-- DATASET EXTRACT start --
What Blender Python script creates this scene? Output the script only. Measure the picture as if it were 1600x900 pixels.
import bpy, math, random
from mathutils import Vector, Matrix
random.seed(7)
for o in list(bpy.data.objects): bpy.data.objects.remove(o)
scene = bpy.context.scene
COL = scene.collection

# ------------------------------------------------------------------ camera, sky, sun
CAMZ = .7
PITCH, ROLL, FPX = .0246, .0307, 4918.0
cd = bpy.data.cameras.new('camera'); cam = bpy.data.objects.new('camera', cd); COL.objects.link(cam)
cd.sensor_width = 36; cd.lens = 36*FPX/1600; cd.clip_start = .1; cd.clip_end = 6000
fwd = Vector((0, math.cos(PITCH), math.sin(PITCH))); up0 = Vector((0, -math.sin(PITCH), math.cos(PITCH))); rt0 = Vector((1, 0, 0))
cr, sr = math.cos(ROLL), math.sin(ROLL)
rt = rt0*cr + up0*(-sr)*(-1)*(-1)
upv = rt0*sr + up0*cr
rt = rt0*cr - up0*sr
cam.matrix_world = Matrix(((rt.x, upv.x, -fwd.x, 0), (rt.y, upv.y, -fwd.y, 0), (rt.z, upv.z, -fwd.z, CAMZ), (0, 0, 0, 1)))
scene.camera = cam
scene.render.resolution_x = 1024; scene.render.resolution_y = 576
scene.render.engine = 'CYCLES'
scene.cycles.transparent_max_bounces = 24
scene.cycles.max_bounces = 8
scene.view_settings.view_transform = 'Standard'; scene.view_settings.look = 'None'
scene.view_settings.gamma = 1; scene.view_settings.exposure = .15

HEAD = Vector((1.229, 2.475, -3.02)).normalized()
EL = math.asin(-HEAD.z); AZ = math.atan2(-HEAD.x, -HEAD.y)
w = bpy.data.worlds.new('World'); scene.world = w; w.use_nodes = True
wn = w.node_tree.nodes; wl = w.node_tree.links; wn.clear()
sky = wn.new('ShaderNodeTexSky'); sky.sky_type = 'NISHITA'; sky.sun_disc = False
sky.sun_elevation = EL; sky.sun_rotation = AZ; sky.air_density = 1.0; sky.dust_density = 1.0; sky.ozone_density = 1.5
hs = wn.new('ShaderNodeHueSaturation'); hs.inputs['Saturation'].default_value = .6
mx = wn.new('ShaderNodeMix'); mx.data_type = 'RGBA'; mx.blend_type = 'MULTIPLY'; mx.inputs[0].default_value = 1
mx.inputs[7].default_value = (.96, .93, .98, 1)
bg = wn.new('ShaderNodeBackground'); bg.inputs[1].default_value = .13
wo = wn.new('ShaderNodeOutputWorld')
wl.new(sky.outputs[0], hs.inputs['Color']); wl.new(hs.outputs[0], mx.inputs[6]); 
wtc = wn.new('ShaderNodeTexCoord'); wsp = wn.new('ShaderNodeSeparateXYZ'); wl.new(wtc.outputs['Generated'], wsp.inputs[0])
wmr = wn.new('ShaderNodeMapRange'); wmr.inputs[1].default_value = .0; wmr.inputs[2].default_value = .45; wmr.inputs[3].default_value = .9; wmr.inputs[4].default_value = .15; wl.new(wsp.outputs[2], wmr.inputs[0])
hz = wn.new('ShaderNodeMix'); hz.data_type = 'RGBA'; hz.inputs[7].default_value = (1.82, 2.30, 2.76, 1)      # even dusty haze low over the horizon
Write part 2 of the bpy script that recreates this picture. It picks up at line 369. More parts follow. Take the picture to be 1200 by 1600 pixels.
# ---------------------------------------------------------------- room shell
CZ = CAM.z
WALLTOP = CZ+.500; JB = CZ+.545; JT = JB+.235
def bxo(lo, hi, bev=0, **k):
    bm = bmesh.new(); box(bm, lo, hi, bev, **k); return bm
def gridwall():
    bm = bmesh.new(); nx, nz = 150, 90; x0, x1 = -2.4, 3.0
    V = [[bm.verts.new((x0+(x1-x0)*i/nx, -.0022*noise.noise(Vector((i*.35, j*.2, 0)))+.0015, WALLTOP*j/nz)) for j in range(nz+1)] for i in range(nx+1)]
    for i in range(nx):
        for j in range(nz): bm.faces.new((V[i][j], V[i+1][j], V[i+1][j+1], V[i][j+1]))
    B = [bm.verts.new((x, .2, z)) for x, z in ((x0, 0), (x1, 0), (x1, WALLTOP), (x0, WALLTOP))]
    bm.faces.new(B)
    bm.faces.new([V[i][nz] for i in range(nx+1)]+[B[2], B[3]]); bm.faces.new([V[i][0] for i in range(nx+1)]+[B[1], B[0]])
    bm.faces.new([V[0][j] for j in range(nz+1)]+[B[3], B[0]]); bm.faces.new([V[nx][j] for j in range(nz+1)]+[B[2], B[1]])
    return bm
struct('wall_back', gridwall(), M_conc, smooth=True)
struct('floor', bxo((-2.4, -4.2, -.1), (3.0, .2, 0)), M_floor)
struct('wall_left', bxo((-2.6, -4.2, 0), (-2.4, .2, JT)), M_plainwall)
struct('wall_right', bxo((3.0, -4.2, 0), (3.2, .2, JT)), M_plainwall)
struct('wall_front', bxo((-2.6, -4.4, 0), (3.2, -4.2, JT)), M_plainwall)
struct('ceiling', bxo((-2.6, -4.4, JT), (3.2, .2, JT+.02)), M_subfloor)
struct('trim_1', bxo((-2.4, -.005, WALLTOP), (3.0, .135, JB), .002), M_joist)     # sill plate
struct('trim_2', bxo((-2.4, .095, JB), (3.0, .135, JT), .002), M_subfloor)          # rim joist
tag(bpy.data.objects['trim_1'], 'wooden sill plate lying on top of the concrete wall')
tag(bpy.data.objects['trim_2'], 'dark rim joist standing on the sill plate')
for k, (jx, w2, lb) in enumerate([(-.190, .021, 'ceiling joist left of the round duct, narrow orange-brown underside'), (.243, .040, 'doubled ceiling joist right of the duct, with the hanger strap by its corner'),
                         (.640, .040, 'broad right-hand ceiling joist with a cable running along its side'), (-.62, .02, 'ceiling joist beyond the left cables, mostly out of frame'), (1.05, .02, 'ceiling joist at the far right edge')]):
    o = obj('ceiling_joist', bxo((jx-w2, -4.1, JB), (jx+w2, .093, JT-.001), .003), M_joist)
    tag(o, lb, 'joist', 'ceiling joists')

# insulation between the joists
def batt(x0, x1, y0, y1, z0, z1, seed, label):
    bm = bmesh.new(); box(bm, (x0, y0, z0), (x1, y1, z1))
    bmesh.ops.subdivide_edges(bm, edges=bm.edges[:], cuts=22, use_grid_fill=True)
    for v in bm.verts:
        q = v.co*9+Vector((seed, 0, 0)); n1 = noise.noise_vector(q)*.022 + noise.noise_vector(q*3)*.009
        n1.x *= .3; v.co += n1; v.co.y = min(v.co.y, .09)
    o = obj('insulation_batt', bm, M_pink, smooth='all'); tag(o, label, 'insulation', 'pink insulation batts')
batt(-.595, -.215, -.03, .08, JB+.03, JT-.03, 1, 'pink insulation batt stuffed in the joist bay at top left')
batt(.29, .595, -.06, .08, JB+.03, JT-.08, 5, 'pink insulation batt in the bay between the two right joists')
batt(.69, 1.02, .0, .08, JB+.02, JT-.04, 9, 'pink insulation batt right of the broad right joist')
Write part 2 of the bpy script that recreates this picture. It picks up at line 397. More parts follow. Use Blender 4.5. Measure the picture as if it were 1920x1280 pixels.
-- DATASET EXTRACT end --
- [THE REQUEST] Print every entry exactly as written.

- [RESULT]
What Blender Python script creates this scene? Output the script only. Measure the picture as if it were 1600x900 pixels.
import bpy, math, random
from mathutils import Vector, Matrix
random.seed(7)
for o in list(bpy.data.objects): bpy.data.objects.remove(o)
scene = bpy.context.scene
COL = scene.collection

# ------------------------------------------------------------------ camera, sky, sun
CAMZ = .7
PITCH, ROLL, FPX = .0246, .0307, 4918.0
cd = bpy.data.cameras.new('camera'); cam = bpy.data.objects.new('camera', cd); COL.objects.link(cam)
cd.sensor_width = 36; cd.lens = 36*FPX/1600; cd.clip_start = .1; cd.clip_end = 6000
fwd = Vector((0, math.cos(PITCH), math.sin(PITCH))); up0 = Vector((0, -math.sin(PITCH), math.cos(PITCH))); rt0 = Vector((1, 0, 0))
cr, sr = math.cos(ROLL), math.sin(ROLL)
rt = rt0*cr + up0*(-sr)*(-1)*(-1)
upv = rt0*sr + up0*cr
rt = rt0*cr - up0*sr
cam.matrix_world = Matrix(((rt.x, upv.x, -fwd.x, 0), (rt.y, upv.y, -fwd.y, 0), (rt.z, upv.z, -fwd.z, CAMZ), (0, 0, 0, 1)))
scene.camera = cam
scene.render.resolution_x = 1024; scene.render.resolution_y = 576
scene.render.engine = 'CYCLES'
scene.cycles.transparent_max_bounces = 24
scene.cycles.max_bounces = 8
scene.view_settings.view_transform = 'Standard'; scene.view_settings.look = 'None'
scene.view_settings.gamma = 1; scene.view_settings.exposure = .15

HEAD = Vector((1.229, 2.475, -3.02)).normalized()
EL = math.asin(-HEAD.z); AZ = math.atan2(-HEAD.x, -HEAD.y)
w = bpy.data.worlds.new('World'); scene.world = w; w.use_nodes = True
wn = w.node_tree.nodes; wl = w.node_tree.links; wn.clear()
sky = wn.new('ShaderNodeTexSky'); sky.sky_type = 'NISHITA'; sky.sun_disc = False
sky.sun_elevation = EL; sky.sun_rotation = AZ; sky.air_density = 1.0; sky.dust_density = 1.0; sky.ozone_density = 1.5
hs = wn.new('ShaderNodeHueSaturation'); hs.inputs['Saturation'].default_value = .6
mx = wn.new('ShaderNodeMix'); mx.data_type = 'RGBA'; mx.blend_type = 'MULTIPLY'; mx.inputs[0].default_value = 1
mx.inputs[7].default_value = (.96, .93, .98, 1)
bg = wn.new('ShaderNodeBackground'); bg.inputs[1].default_value = .13
wo = wn.new('ShaderNodeOutputWorld')
wl.new(sky.outputs[0], hs.inputs['Color']); wl.new(hs.outputs[0], mx.inputs[6]); 
wtc = wn.new('ShaderNodeTexCoord'); wsp = wn.new('ShaderNodeSeparateXYZ'); wl.new(wtc.outputs['Generated'], wsp.inputs[0])
wmr = wn.new('ShaderNodeMapRange'); wmr.inputs[1].default_value = .0; wmr.inputs[2].default_value = .45; wmr.inputs[3].default_value = .9; wmr.inputs[4].default_value = .15; wl.new(wsp.outputs[2], wmr.inputs[0])
hz = wn.new('ShaderNodeMix'); hz.data_type = 'RGBA'; hz.inputs[7].default_value = (1.82, 2.30, 2.76, 1)      # even dusty haze low over the horizon
Write part 2 of the bpy script that recreates this picture. It picks up at line 369. More parts follow. Take the picture to be 1200 by 1600 pixels.
# ---------------------------------------------------------------- room shell
CZ = CAM.z
WALLTOP = CZ+.500; JB = CZ+.545; JT = JB+.235
def bxo(lo, hi, bev=0, **k):
    bm = bmesh.new(); box(bm, lo, hi, bev, **k); return bm
def gridwall():
    bm = bmesh.new(); nx, nz = 150, 90; x0, x1 = -2.4, 3.0
    V = [[bm.verts.new((x0+(x1-x0)*i/nx, -.0022*noise.noise(Vector((i*.35, j*.2, 0)))+.0015, WALLTOP*j/nz)) for j in range(nz+1)] for i in range(nx+1)]
    for i in range(nx):
        for j in range(nz): bm.faces.new((V[i][j], V[i+1][j], V[i+1][j+1], V[i][j+1]))
    B = [bm.verts.new((x, .2, z)) for x, z in ((x0, 0), (x1, 0), (x1, WALLTOP), (x0, WALLTOP))]
    bm.faces.new(B)
    bm.faces.new([V[i][nz] for i in range(nx+1)]+[B[2], B[3]]); bm.faces.new([V[i][0] for i in range(nx+1)]+[B[1], B[0]])
    bm.faces.new([V[0][j] for j in range(nz+1)]+[B[3], B[0]]); bm.faces.new([V[nx][j] for j in range(nz+1)]+[B[2], B[1]])
    return bm
struct('wall_back', gridwall(), M_conc, smooth=True)
struct('floor', bxo((-2.4, -4.2, -.1), (3.0, .2, 0)), M_floor)
struct('wall_left', bxo((-2.6, -4.2, 0), (-2.4, .2, JT)), M_plainwall)
struct('wall_right', bxo((3.0, -4.2, 0), (3.2, .2, JT)), M_plainwall)
struct('wall_front', bxo((-2.6, -4.4, 0), (3.2, -4.2, JT)), M_plainwall)
struct('ceiling', bxo((-2.6, -4.4, JT), (3.2, .2, JT+.02)), M_subfloor)
struct('trim_1', bxo((-2.4, -.005, WALLTOP), (3.0, .135, JB), .002), M_joist)     # sill plate
struct('trim_2', bxo((-2.4, .095, JB), (3.0, .135, JT), .002), M_subfloor)          # rim joist
tag(bpy.data.objects['trim_1'], 'wooden sill plate lying on top of the concrete wall')
tag(bpy.data.objects['trim_2'], 'dark rim joist standing on the sill plate')
for k, (jx, w2, lb) in enumerate([(-.190, .021, 'ceiling joist left of the round duct, narrow orange-brown underside'), (.243, .040, 'doubled ceiling joist right of the duct, with the hanger strap by its corner'),
                         (.640, .040, 'broad right-hand ceiling joist with a cable running along its side'), (-.62, .02, 'ceiling joist beyond the left cables, mostly out of frame'), (1.05, .02, 'ceiling joist at the far right edge')]):
    o = obj('ceiling_joist', bxo((jx-w2, -4.1, JB), (jx+w2, .093, JT-.001), .003), M_joist)
    tag(o, lb, 'joist', 'ceiling joists')

# insulation between the joists
def batt(x0, x1, y0, y1, z0, z1, seed, label):
    bm = bmesh.new(); box(bm, (x0, y0, z0), (x1, y1, z1))
    bmesh.ops.subdivide_edges(bm, edges=bm.edges[:], cuts=22, use_grid_fill=True)
    for v in bm.verts:
        q = v.co*9+Vector((seed, 0, 0)); n1 = noise.noise_vector(q)*.022 + noise.noise_vector(q*3)*.009
        n1.x *= .3; v.co += n1; v.co.y = min(v.co.y, .09)
    o = obj('insulation_batt', bm, M_pink, smooth='all'); tag(o, label, 'insulation', 'pink insulation batts')
batt(-.595, -.215, -.03, .08, JB+.03, JT-.03, 1, 'pink insulation batt stuffed in the joist bay at top left')
batt(.29, .595, -.06, .08, JB+.03, JT-.08, 5, 'pink insulation batt in the bay between the two right joists')
batt(.69, 1.02, .0, .08, JB+.02, JT-.04, 9, 'pink insulation batt right of the broad right joist')
Write part 2 of the bpy script that recreates this picture. It picks up at line 397. More parts follow. Use Blender 4.5. Measure the picture as if it were 1920x1280 pixels.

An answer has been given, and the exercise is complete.